I wrote:
> Anyway, I don't have a big objection to applying this.  My concern
> is more that we need to be taking a harder look at other parts of
> the atomics infrastructure, because tweaks there are likely to buy
> much more.

I went ahead and pushed these patches, adding __sync_fetch_and_sub
since gcc seems to provide that on the same footing as these other
functions.

Looking at these generic functions a bit closer, I notice that
most of them are coded like

        old = pg_atomic_read_u32_impl(ptr);
        while (!pg_atomic_compare_exchange_u32_impl(ptr, &old, old | or_))
                /* skip */;

but there's an exception: pg_atomic_exchange_u64_impl just does

        old = ptr->value;
        while (!pg_atomic_compare_exchange_u64_impl(ptr, &old, xchg_))
                /* skip */;

That's interesting.  Why not pg_atomic_read_u64_impl there?
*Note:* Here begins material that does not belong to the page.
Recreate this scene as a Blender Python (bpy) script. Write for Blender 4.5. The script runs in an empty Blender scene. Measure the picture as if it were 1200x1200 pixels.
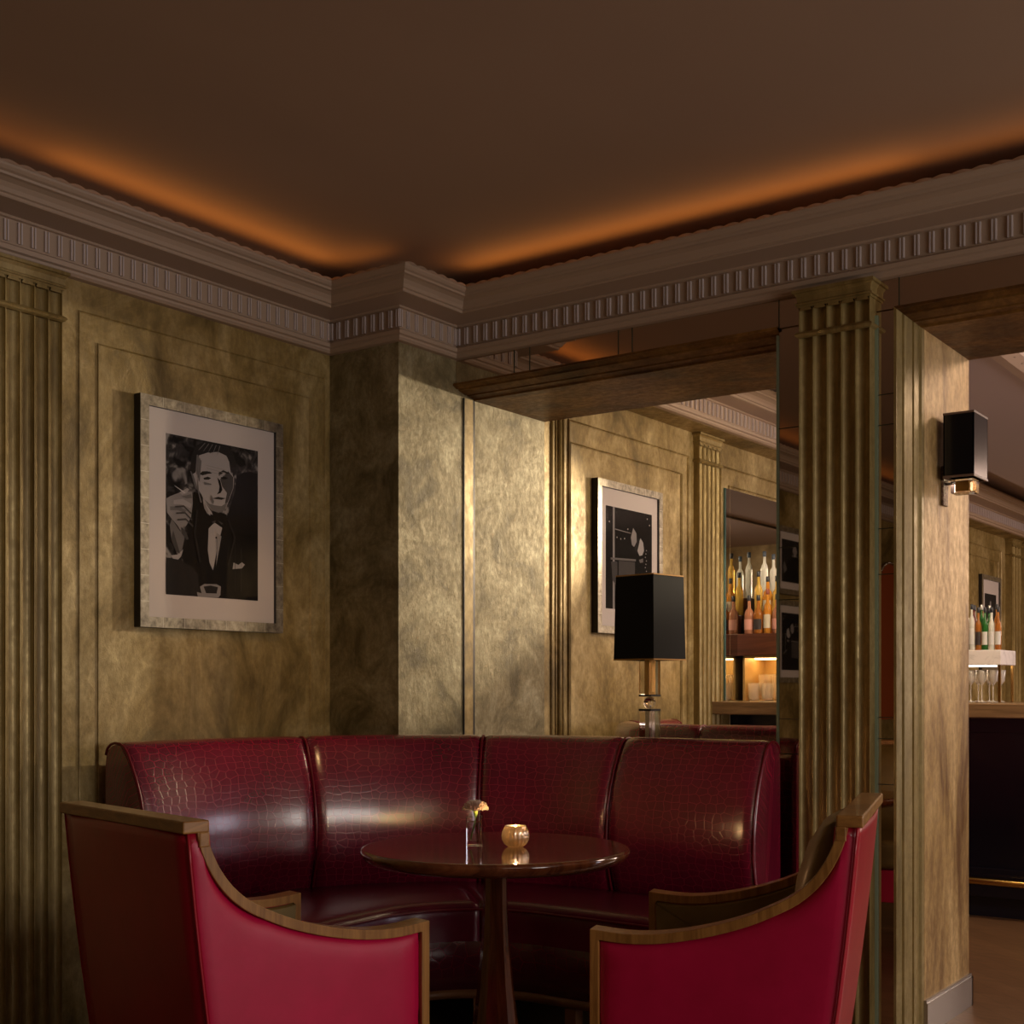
import bpy, bmesh, math, random
from mathutils import Vector, Matrix
random.seed(7)
PI = math.pi
S = bpy.context.scene
C = S.collection

# ------------------------------------------------------------------ camera
cd = bpy.data.cameras.new('camera'); cam = bpy.data.objects.new('camera', cd); C.objects.link(cam)
cam.location = (3.64, -3.79, 1.16)
cam.rotation_euler = (PI/2, 0, math.atan2(1511, 2095))
cd.sensor_width = 36; cd.sensor_fit = 'HORIZONTAL'
cd.lens = 1511/1200*36
cd.shift_y = 205/1200
cd.clip_start = .05
S.camera = cam

# ------------------------------------------------------------------ world, light, exposure
w = bpy.data.worlds.new('world'); S.world = w; w.use_nodes = True
w.node_tree.nodes['Background'].inputs[0].default_value = (.5, .55, .7, 1)
w.node_tree.nodes['Background'].inputs[1].default_value = .05
S.view_settings.view_transform = 'Standard'; S.view_settings.look = 'None'
S.view_settings.gamma = 1; S.view_settings.use_curve_mapping = False
S.view_settings.exposure = 0.0

def area(name, loc, target, sx, sy, power, col, spread=180):
    l = bpy.data.lights.new(name, 'AREA'); l.shape = 'RECTANGLE'; l.size = sx; l.size_y = sy
    l.energy = power; l.color = col; l.spread = math.radians(spread)
    o = bpy.data.objects.new(name, l); C.objects.link(o); o.location = loc
    o.rotation_euler = (Vector(target)-Vector(loc)).to_track_quat('-Z', 'Y').to_euler()
    return o
def spot(name, loc, target, power, col, ang, blend=.5, r=.04):
    l = bpy.data.lights.new(name, 'SPOT'); l.energy = power; l.color = col
    l.spot_size = math.radians(ang); l.spot_blend = blend; l.shadow_soft_size = r
    o = bpy.data.objects.new(name, l); C.objects.link(o); o.location = loc
    o.rotation_euler = (Vector(target)-Vector(loc)).to_track_quat('-Z', 'Y').to_euler()
    return o
def point(name, loc, power, col, r=.03):
    l = bpy.data.lights.new(name, 'POINT'); l.energy = power; l.color = col; l.shadow_soft_size = r
    o = bpy.data.objects.new(name, l); C.objects.link(o); o.location = loc; return o
WARM = (1, .62, .30); AMB = (1, .38, .07); DAY = (.86, .88, 1.0); NEU = (1, .82, .60)
# daylight in the window of the right wall
area('window_light', (6.72, -1.5, 1.42), (0, -1.5, 1.35), 3.2, 1.05, 74, (1, .90, .82))
area('bar_highlight_fill', (6.72, 2.5, 1.42), (0, 1.2, 1.2), 2.4, 1.05, 42, (.93, .86, 1.0))  # added source at an extra window, for the highlight on the banquette back
# soft fill from the rest of the lounge behind the camera
area('lounge_light', (6.0, -4.6, 2.2), (1.2, -.8, .9), 1.6, .6, 6, (1, .78, .55))
# ceiling lamp of the bar room, shining back through the first opening
spot('bar_ceiling_spot', (1.85, 3.6, 2.25), (.30, -.24, 1.75), 330, (1, .82, .56), 26, .35, .05)
area('bar_ceiling_light', (1.75, 2.1, 2.60), (.1, 2.0, 1.0), .3, 1.6, 30, (1, .78, .48))
spot('bar_bottle_fill', (.95, 2.3, 2.5), (.5, 3.1, 1.55), 45, (1, .80, .55), 40, .5, .03)  # added fill that brightens the bottles, no fixture of the bar
area('bar_fill_far', (4.3, 6.4, 2.72), (.6, 6.6, .8), .8, 2.6, 170, (1, .76, .60))  # added out of view to brighten the far bar room wall
area('bar_fill_east', (5.2, 7.0, 2.72), (5.2, 7.0, 0), 1.0, 2.6, 90, (1, .80, .62))  # added to lift the dark wall that the bar mirror reflects
spot('bar_shelf_fill', (2.2, 2.2, 2.7), (1.75, 3.0, 1.3), 14, (1, .84, .74), 30, .5, .03)  # added to brighten the marble shelf unit
area('bar_ceiling_fill', (3.3, 2.2, .9), (2.2, 3.2, 2.7), .6, .6, 5, (1, .76, .66))  # unseen upward fill, added for the bar room ceiling
area('bar_floor_fill', (3.4, 2.0, 2.7), (2.6, 1.8, 0), .6, .6, 26, (1, .76, .60))  # unseen fill, added for the dark bar room floor
# warm picture spot onto the lower left wall
spot('picture_spot', (1.6, -1.2, 2.74), (0, -.48, 1.2), 34, (1, .60, .25), 34, 1, .05)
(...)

I think that the simple read is actually okay as it stands: if we
are unlucky enough to get a torn read, the first compare/exchange
will fail to compare equal, and it will replace "old" with a valid
atomically-read value, and then the next loop iteration has a chance
to succeed.  Therefore there's no need to pay the extra cost of a
locked read instead of an unlocked one.

However, if that's the reasoning, why don't we make all of these
use simple reads?  It seems unlikely that a locked read is free.

If there's actually a reason for pg_atomic_exchange_u64_impl to be
different from the rest, it needs to have a comment explaining why.